Iris Tanaka has been binding books in Kyoto for thirty-one years. She trained for nine of those under a single teacher, who in turn had trained for fourteen under his. We met at her bench on a wet afternoon in early November. The conversation below has been condensed.
You started later than most of your peers. What was the apprenticeship like in the first year?
Slow. Mostly cleaning. I wiped down tools, organized paper, watched. I did not touch a book for six months. By the time I did, I had already, without realizing it, learned how to hold one.
That sounds maddening.
It was. I did not understand the shape of it at the time. I thought I was being kept from the work. Now I think the watching was the work. By the time I made my first binding, I had already corrected myself in my head a hundred times.
On materials
Has anything changed in the materials you use?
The paper is harder to find. Two of the four mills I trained on no longer exist. The thread is the same. Glue is much improved. Cloth depends on the season. I have learned to like substitution. I do not get attached.
Do you mourn what is gone?
Sometimes. The papers were extraordinary. But the work is the work. You bind what you have.
On teaching
Are you taking apprentices yourself now?
Two. One has been with me four years. The other is new — eight months. He still cleans more than he binds. He does not yet understand why.
Will you tell him?
No. He will figure it out, or he will leave. Both are honest outcomes.
What gets lost
What about this work do you think will be gone in a generation?
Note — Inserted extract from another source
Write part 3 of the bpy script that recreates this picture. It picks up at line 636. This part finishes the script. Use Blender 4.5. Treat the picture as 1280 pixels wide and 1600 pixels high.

The patience. The materials, eventually, are replaceable. The technique can be written down. What is hard to pass on is the willingness to spend nine years learning before you make anything you would put your name on. I do not know how to give that to a younger person except by making them stand next to me until they figure it out.
Most of what I do well, I cannot explain. I can only show you.
We sat in silence for a few minutes after that. She finished the spine she had been working on. I drank cold tea and watched her hands.